Freegom Isn’t Free

Waste: Uncovering the Global Food Scandal, a new book by British author Tristram Stuart, will soon be hitting shelves in the UK and the US. It’s is a detailed indictment of the massive amount of edible food that industrialized countries throw away, both in the factory and at home. “In America, around 50 per cent of all food is wasted,” the Telegraph summarizes, “while over here [in the UK], we dump 20 million tons of food every year. Put all this together and—to make a wearisomely predictable but inescapable point—you could easily feed the world’s hungry several times over.”

The Movement Behind the Man

Both the book and its author have close ties to a new kind of conservationism, colloquially known as “freeganism.” Members of the movement cut down on waste—and make a point at the same time—by living partially or entirely off of food they find in other people’s trash. Lars Eighner described the practice in his famous essay “On Dumpster Diving,” and freegans like Stuart have turned that efficiency into advocacy. The Guardian described their message: “If we waste less food, we’ll need less land to grow it on, and hence will cut down fewer trees; we’ll use less water to irrigate that land and less carbon to transport and process the food it produces.”

dumpsterdiving

One man's trash is another man's lunch.

That message is catching on. A Welsh millionaire and professional sculptor has taken up the freegan lifestyle, inspired by his experiences with discarded electronics in Japan. A new website, freegan.info, notifies the community about big scavenging opportunities like college move-outs.

The relentless drive for efficiency has motivated some excellent innovations. Stuart himself claims to make cottage cheese from leftover custard donuts. Food banks have expanded, particularly in the US, to help grocery stores donate their unsold extras to the homeless. At the same time, Stuart leaves some questions unanswered. Waste criticizes stores and factories for overstocking their products, but as the Financial Times points out, overstocking can make good economic sense. How can what looks like a complete waste of private property be the daily routine of a profitable, competitive industry?

Questions like that aren’t particularly important to culture and lifestyle, and they’ve rightly taken a back seat to more pressing issues, like how to make cottage cheese. Inevitably, though, freeganism and other conservation movements are growing out of private life and into public policy. In the halls of government, those nagging questions of efficiency are critically important, and the economic underpinnings of this cultural movement will demand some scrutiny.

As it turns out, Stuart makes a common but crucial mistake. He ignores the invisible. With all the focus on obvious waste—dumpsters, landfills, and so on—it’s easy to forget that our most precious resource is something we never find in those places. And no, I’m not talking about air.

The Question Restated

nails

Paying less for a better product.

When we recall the industrial successes that have shaped modern life, we usually think of new inventions—plastics, automobiles, and so on. The greatest victories of industry, however, came not from new products but from making old products cheaper. Most of what we consume today—food, clothes, housing, refrigeration, steel, light, and so on—has been available for centuries. Our products are usually nicer, but the biggest difference is the price.

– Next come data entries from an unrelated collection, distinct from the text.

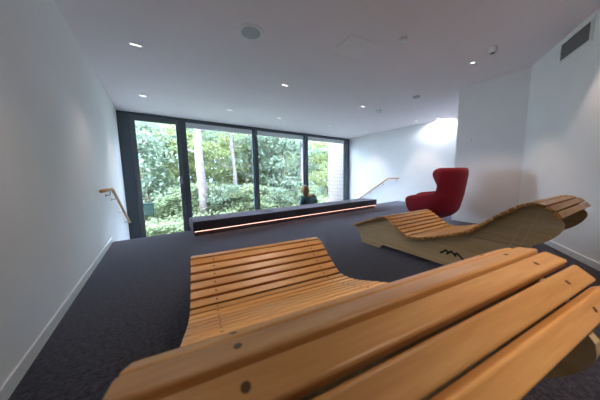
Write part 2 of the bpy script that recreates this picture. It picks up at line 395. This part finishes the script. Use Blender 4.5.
for k in range(4):
    a = PI / 4 + k * PI / 2
    bm = bmesh.new(); tube(bm, [(0, 0, .07), (math.cos(a) * .18, math.sin(a) * .18, .055), (math.cos(a) * .34, math.sin(a) * .34, .016)], [.028, .022, .014], 10)
    link('base_arm', bm, M['alu'], ch, smooth=True)

# ---------------------------------------------------------------- handrails
def handrail(name, label, x, sgn, y0, yb, ye, z0, ze, brs):
    # sgn: direction from the wall into the room
    root = thing(name, label, 'handrail', (x, y0, z0))
    X = sgn * .065
    bm = bmesh.new(); ln = yb - y0
    tube(bm, [(X, 0, 0), (X, ln - .03, 0), (X, ln + .01, -.008), (X, ln + .05, (ze - z0) * .05 / (ye - yb) - .002), (X, ye - y0, ze - z0), (X, ye - y0 + .07, ze - z0 - .005)], .026, 12)
    link('rail', bm, M['rail'], root, smooth=True)
    for yy in brs:
        zz = 0 if yy < yb else (ze - z0) * (yy - yb) / (ye - yb)
        bm = bmesh.new(); tube(bm, [(sgn * .001, yy - y0, zz - .10), (sgn * .05, yy - y0, zz - .10), (X, yy - y0, zz - .085), (X, yy - y0, zz - .02)], .008, 8)
        tube(bm, [(sgn * .0005, yy - y0, zz - .10), (sgn * .008, yy - y0, zz - .10)], .026, 16)
        link('bracket', bm, M['steel'], root, smooth=False)
handrail('handrail', 'wooden handrail on steel brackets going down the left wall', XL, 1, 4.15, 5.10, 7.30, .945, -.05, (4.85, 5.35, 6.1, 6.9))
handrail('handrail', 'wooden handrail going down the far right wall behind the bench end', XR, -1, 4.86, 5.36, 7.1, .955, -.17, (5.0, 5.62, 6.3))

# ---------------------------------------------------------------- ceiling fittings
def downlight(x, y, label, lit=True, grp='slim slot downlights in the ceiling', power=18, rz=0, ang=75):
    t = thing('downlight', label, 'ceiling light', (x, y, H), rz, grp)
    bm = bmesh.new(); box(bm, (-.085, -.024, -.005), (.085, -.012, .0)); box(bm, (-.085, .012, -.005), (.085, .024, 0)); box(bm, (-.085, -.012, -.005), (-.06, .012, 0)); box(bm, (.06, -.012, -.005), (.085, .012, 0))
    link('trim_frame', bm, M['plastic'], t)
    bm = bmesh.new(); box(bm, (-.06, -.012, -.0035), (.06, .012, -.0005)); link('lens', bm, M['lamp'] if lit else M['lampoff'], t)
    if power:
        l = bpy.data.lights.new('downlight_lamp', 'SPOT'); l.energy = power; l.color = (1.0, .80, .68); l.spot_size = math.radians(ang); l.spot_blend = .55; l.shadow_soft_size = .04
        o = bpy.data.objects.new('downlight_lamp', l); COL.objects.link(o); o.parent = t; o.location = (0, 0, -.02)
    return t
PW = 60
downlight(-.07, 3.90, 'slot ceiling light nearest the left wall, biggest in view', power=PW * .35)
downlight(-.07, 6.09, 'slot ceiling light over the glazed door', power=PW * .6)
downlight(2.37, 3.92, 'slot ceiling light over the bench, left of the small dark detector', power=PW)
downlight(1.88, 6.11, 'slot ceiling light in front of the second window pane from left', power=PW)
downlight(3.45, 6.12, 'slot ceiling light in front of the third window pane from left', power=PW)
downlight(4.88, 3.95, 'slot ceiling light just left of the small dark detector', power=PW)
downlight(5.63, 6.09, 'slot ceiling light in front of the rightmost window pane', power=PW)
downlight(7.75, 3.95, 'slot ceiling light over the floor behind the red armchair', power=PW)
downlight(7.75, 6.09, 'slot ceiling light near the right handrail', power=PW)
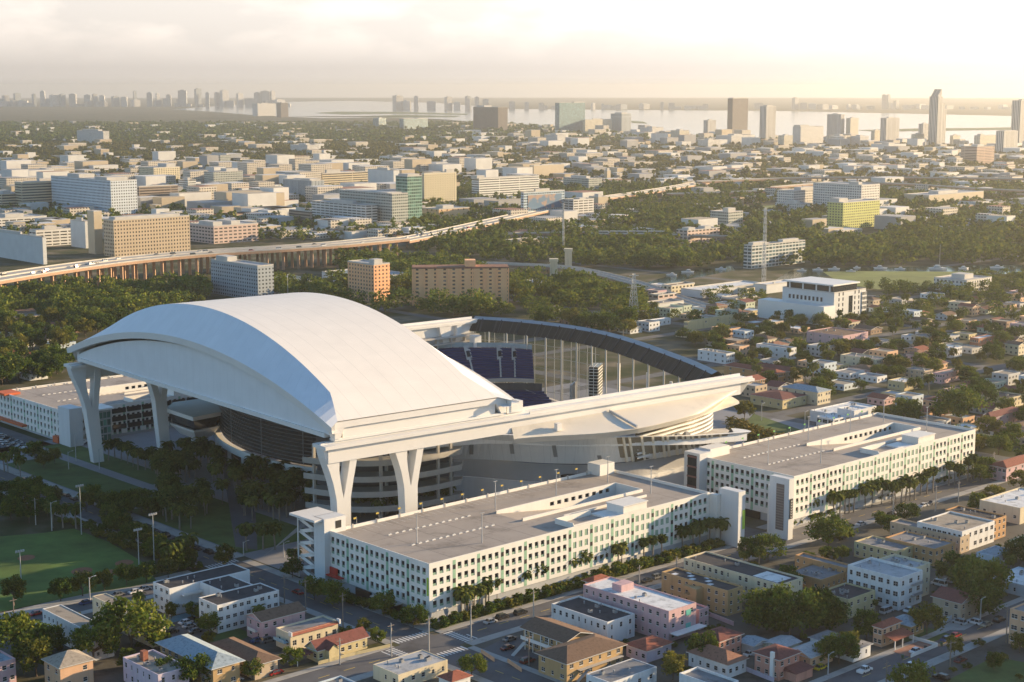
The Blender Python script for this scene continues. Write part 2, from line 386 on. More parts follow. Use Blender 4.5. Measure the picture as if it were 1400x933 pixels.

It’s not immediately obvious why our goods should be so cheap. After all, the nails I buy in a hardware store are made with machines vastly more expensive than the forges and hammers blacksmiths once used. They’re also shipped farther, and their quality is more consistent. By all rights they should cost more than they used to, but instead they cost orders of magnitude less. Why?

In Nature, Much Goes To Waste

Although a wire nail requires more machinery, electricity, and gasoline than the cut nails and hand-made nails that came before it, it demands much less of one crucial ingredient: human effort.

The most important resource in the world is us. Our labor and our time. Our blood, sweat, and tears. Things that still take a lot of human effort to make are expensive. Nearly everything else is cheap, because we’ve figured out how to get it without working so hard.

gdp

What capitalism has done for you lately.

If we look at the history of America’s GDP per capita, a rough estimate of how much stuff the average American made each year, we can see that process in motion. The typical worker in 1790 had a harder job with longer hours, yet he produced forty times less than he would today. Forty times less. Compared to the modern workforce, early American workers wasted more than 98% of their time and energy.

As human effort has become more productive, it has also become more expensive. Many early conservation practices—using the entire buffalo, so to speak—no longer make sense now that the proverbial buffalo is cheap and the labor to process it is expensive. This is what Tristram Stuart is missing when he criticizes our overstocked grocery stores and factories. True, their garbage is red ink on the balance sheet, but getting rid of it requires learning more about what customers will buy and applying that knowledge at every stage of production. That costs precious time and effort, which are too valuable to waste on a problem that overstocking solves so cheaply.

Once again, the answer to our question is Henry Hazlitt’s most important lesson. The challenge of economics is to mind all costs, both the obvious, like a pile of garbage, and the invisible, like an hour misspent.  Human effort is our dearest resource, and we should be happy to spare it even at great material expense. Conservation movements all too often neglect these human costs, and if our governments make the same mistake, we’ll find ourselves a good deal poorer with no idea why.